**Material:**
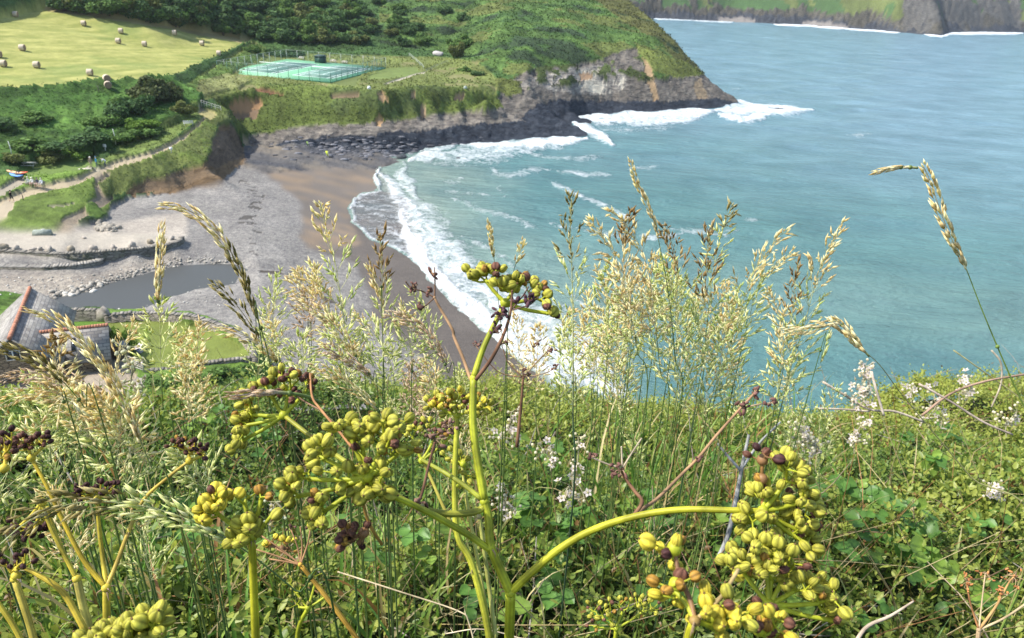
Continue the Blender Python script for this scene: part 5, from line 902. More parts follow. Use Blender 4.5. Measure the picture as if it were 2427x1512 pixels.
for i, (dx, top, leg, hr_, lab) in enumerate(((-1.1, (.5, .55, .48), (.4, .42, .36), (.6, .6, .55), 'person in pale green seated at the left end of the bench'), (-.42, (.8, .8, .76), (.6, .42, .34), (.75, .72, .6), 'person in cream with a pale hat seated second on the bench'), (.45, (.06, .07, .1), (.6, .42, .34), (.08, .07, .08), 'person in dark blue seated third on the bench'), (1.15, (.72, .74, .8), (.6, .5, .4), (.7, .7, .6), 'person in pale blue seated at the right end of the bench'))):
    person(0, 0, lab, [(0, (.3, .25, .2)), (.07, SK), (.4, leg), (.58, top), (1.06, SK)], hr_, 'sit', -.15, i in (1,), p=bp + rotz(-.15) @ np.array([dx, 0, 0.0]))
pv = at(212, 401); B = MB(); B.box((-1.6, -.6, -.3), (1.0, .6, .08), (.42, .39, .32)); o = B.build('paving_slab', M_MATTE, None, False); o.location = pv; tag(o, 'pale paved slab where the three people stand', 'paving')
def flag(px, py, label, h, c, s):
    o = thing('beach_marker', px, py, label, 'flag', 'yellow green beach markers'); B = MB(); B.tube([(0, 0, -.2), (0, 0, h)], .025, 6, (.6, .6, .5)); B.build('pole', M_PAINT, o); B = MB(); B.add([(-.02, .01, h), (-.75 * s, .1, h * .92), (-.35 * s, .12, h * .3), (.12, .02, h * .25), (-.02, -.02, h), (-.75 * s, .06, h * .92), (-.35 * s, .08, h * .3), (.12, -.01, h * .25)], [[0, 1, 2, 3], [7, 6, 5, 4], [0, 4, 5, 1], [1, 5, 6, 2], [2, 6, 7, 3], [3, 7, 4, 0]], c=c); B.build('cloth', M_PAINT, o, False)
flag(778, 374, 'bright yellow green marker on the wet rock ledges', 1.5, (.55, .65, .04), .8); flag(731, 349, 'dull green marker against the dark rock ledge', 1.3, (.18, .30, .05), .6)
# ---- stones along the quay
qs = [(8, 590, .5), (40, 592, .42), (78, 591, .38), (116, 594, .5), (169, 595, .52), (221, 593, .5), (268, 588, .36), (314, 586, .55), (356, 576, .42), (408, 568, .36), (199, 564, .3), (96, 592, .3)]
nm = ['at the left edge', 'second from the left edge', 'low and flat, third along', 'upright with dark end beside a tuft', 'wide and pale in the middle of the row', 'rounded, right of the pale wide one', 'small and brown', 'tallest, near the end of the quay', 'small grey one near the quay end', 'last one at the rounded quay end', 'small flat block lying back on the track', 'small mossy one tucked beside the upright']
for i, (x, y, s) in enumerate(qs): rock(x, y, (s * (1.15 if i % 3 else 1.5), s * .8, s * (1.1 if i not in (2, 10) else .5)), 'quay stone ' + nm[i], (.36, .32, .27) if i % 4 else (.28, .24, .18), i * 2, 'boulder', 'stones set along the quay edge')
st = thing('stone_bench', 101, 556, 'long grey green stone slab lying at the foot of the grassy mound', 'stone slab', rz=.25); B = MB(); B.box((-1.2, -.35, -.1), (1.2, .35, .62), (.26, .29, .25), taper=.12); B.build('slab', M_ROCK, st, False)
for i, (x, y, s, lab) in enumerate(((222, 694, .42, 'white boulder standing at the pool shore'), (155, 697, .3, 'pale boulder at the left tip of the pool'), (170, 702, .35, 'flat pale boulder by the pool beside the cottage'), (215, 697, .25, 'small white stone beside the white boulder'), (100, 548, .3, 'brown stone on the track'))): rock(x, y, (s * 1.3, s, s * .8), lab, (.55, .52, .46), 40 + i * 2)
g = np.random.default_rng(5); B = MB()
for i in range(330):
    t_ = g.random(); px = np.interp(t_, [0, .2, .5, .8, 1], [130, 190, 300, 420, 560]) + g.normal(0, 14); py = np.interp(t_, [0, .2, .5, .8, 1], [708, 690, 655, 624, 618]) + g.normal(-3, 5); p = hit(px, py); s = g.uniform(.05, .20) * (1.6 if t_ < .35 else 1); B.ball(p + [0, 0, s * .3], (s * 1.3, s, s * .7), 7, 5, np.array((.36, .33, .28)) * g.uniform(.5, 1.3), rotz(g.random() * 3))
for i in range(300): px = g.uniform(-30, 560); py = g.uniform(600, 735) if px > 250 else g.uniform(655, 700); p = hit(px, py); s = g.uniform(.05, .13); B.ball(p + [0, 0, s * .3], (s * 1.3, s, s * .7), 6, 4, np.array((.42, .40, .36)) * g.uniform(.5, 1.4), rotz(g.random() * 3))
for i in range(110): p = hit(g.normal(248, 12), g.normal(538, 5)); s = g.uniform(.15, .4); B.ball(p + [0, 0, s * .3], (s * 1.3, s, s * .8), 7, 5, np.array((.3, .27, .22)) * g.uniform(.6, 1.3), rotz(g.random() * 3))
for i in range(220): p = hit(g.normal(850, 90), g.normal(352, 14)); s = g.uniform(.15, .5); B.ball(p + [0, 0, 0], (s * 2.0, s * .8, s * .6), 7, 5, np.array((.12, .12, .13)) * g.uniform(.6, 1.7), rotz(g.random() * .5))
o = B.build('pebbles', M_ROCK); o['kind'] = 'stuff'
for i, (x, y, sx, sz, lab) in enumerate(((1840, 259, 3.0, .5, 'dark rock awash in the surf off the headland'), (1865, 262, 2.0, .4, 'smaller dark rock farther out in the surf'), (952, 374, 1.6, .6, 'dark rock at the edge of the foam below the cliff'), (1090, 371, 2.4, .22, 'flat dark rock in the white water'), (1250, 345, 1.6, .4, 'low rock in the surf under the shelf'), (1010, 362, 2.0, .5, 'rock beside the wet ledge in the foam'))): p = PZ(x, y, 0.0); p[2] = -.1; rock(0, 0, (sx, 1.0, sz), lab, (.06, .065, .07), 60 + i * 2, 'rock', p=p, name='rock')
# ---- walls
def wall(name, label, pts, zt, zb, th, mat, cat='stone wall', parent=None, jag=.04, sub=.33, cap=True, capc=(.36, .33, .28)):
    W = [PZ(p[0], p[1], p[2] if len(p) > 2 else zt) for p in pts]; S = []
    for a, b in zip(W[:-1], W[1:]):
        n = max(1, int(np.linalg.norm(b - a) / sub)); S += [a + (b - a) * q / n for q in range(n)]
    S.append(W[-1]); S = np.array(S); T = nrm(np.gradient(S[:, :2], axis=0)); N = np.stack([-T[:, 1], T[:, 0]], -1); g = np.random.default_rng(len(pts) + 3); jg = g.normal(0, jag, len(S))
    zb_ = np.interp(np.linspace(0, 1, len(S)), np.linspace(0, 1, len(zb)), zb) if hasattr(zb, '__len__') else np.full(len(S), zb); V = []; O = S[0].copy()
    for i in range(len(S)):
        for sd, z in ((0, zb_[i]), (0, S[i, 2] + jg[i]), (1, S[i, 2] + jg[i] * .5), (1, zb_[i])): V.append([S[i, 0] + N[i, 0] * th * sd, S[i, 1] + N[i, 1] * th * sd, z])
    V = np.array(V) - O; k_ = len(S); Q = []
    for i in range(k_ - 1):
        for a, b in ((0, 1), (1, 2), (2, 3)): Q.append([i * 4 + a, i * 4 + b, i * 4 + 4 + b, i * 4 + 4 + a])
    Q += [[0, 3, 2, 1], [(k_ - 1) * 4 + q for q in (0, 1, 2, 3)]]; root = empty(name, tuple(O), label, cat); np_mesh('masonry', V, np.array(Q), mat, root, False)
    if cap:
        B = MB()
        for i in range(0, k_ - 1):
            c = (S[i] + S[i + 1]) / 2 - O; ln_ = np.linalg.norm(S[i + 1] - S[i]); a = math.atan2(T[i, 1], T[i, 0]); M = np.eye(4); M[:3, :3] = rotz(a); M[:3, 3] = c + [N[i, 0] * th / 2, N[i, 1] * th / 2, jg[i]]; B.box((-ln_ * .49, -th * .52, -.04), (ln_ * .49, th * .52, .045 + abs(g.normal(0, .025))), np.array(capc) * .6 * g.uniform(.7, 1.2), M)
        B.build('coping', M_ROCK, root, False)
    return root
wall('quay_wall', 'long stone quay wall holding up the sandy track', [(-60, 593), (0, 595), (95, 600), (139, 602.6), (190, 600), (239, 597), (318, 591, 4.15), (398, 580.5, 4.05), (425, 573, 4.0), (434, 567, 3.95), (437, 560, 3.9)], 4.25, [2.4, 2.4, 2.2, 2.1, 2.1, 2.3], .7, M_WSTONE, jag=.03)
wall('river_wall', 'lower curved stone wall with pale top below the quay', [(-60, 632), (0, 632.5), (100, 634), (170, 630), (215, 624), (240, 618), (247, 613)], 3.35, 2.1, 1.0, M_WSTONE, jag=.03, capc=(.46, .43, .38))
wall('garden_wall', 'curved stone wall along the top of the lawn above the beach', [(246, 749), (303, 744.5), (345, 743), (389, 744), (453, 750.5), (502, 765), (540, 780), (572, 800), (590, 825), (596, 848)], 6.15, 2.6, .55, M_STONE, capc=(.38, .35, .31)); wall('garden_wall', 'stone wall along the lower edge of the lawn', [(343, 880), (400, 875), (453, 868), (520, 858), (596, 849)], 6.1, 4.8, .5, M_STONE); wall('yard_wall', 'thick mossy wall between the cottage and the stone gable', [(130, 738), (190, 737), (242, 737)], 6.5, 1.8, .6, M_WSTONE)
p = PZ(246, 766, 5.2); B = MB(); B.add([(-.8, 0, 0), (.8, 0, 0), (.5, 0, 1.3), (0, 0, 1.75), (-.5, 0, 1.3), (-.8, .5, 0), (.8, .5, 0), (.5, .5, 1.3), (0, .5, 1.75), (-.5, .5, 1.3)], [[0, 1, 6, 5], [1, 2, 7, 6], [2, 3, 8, 7], [3, 4, 9, 8], [4, 0, 5, 9], [1, 0, 4, 2], [5, 6, 7, 9]], [[2, 4, 3], [7, 8, 9]], (.3, .27, .23)); o = B.build('stone_gable', M_ROCK, None, False); o.location = p; tag(o, 'small pointed stone end at the corner of the garden wall', 'stone gable')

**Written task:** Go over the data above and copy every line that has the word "from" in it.

**Written response:**
Continue the Blender Python script for this scene: part 5, from line 902. More parts follow. Use Blender 4.5. Measure the picture as if it were 2427x1512 pixels.
nm = ['at the left edge', 'second from the left edge', 'low and flat, third along', 'upright with dark end beside a tuft', 'wide and pale in the middle of the row', 'rounded, right of the pale wide one', 'small and brown', 'tallest, near the end of the quay', 'small grey one near the quay end', 'last one at the rounded quay end', 'small flat block lying back on the track', 'small mossy one tucked beside the upright']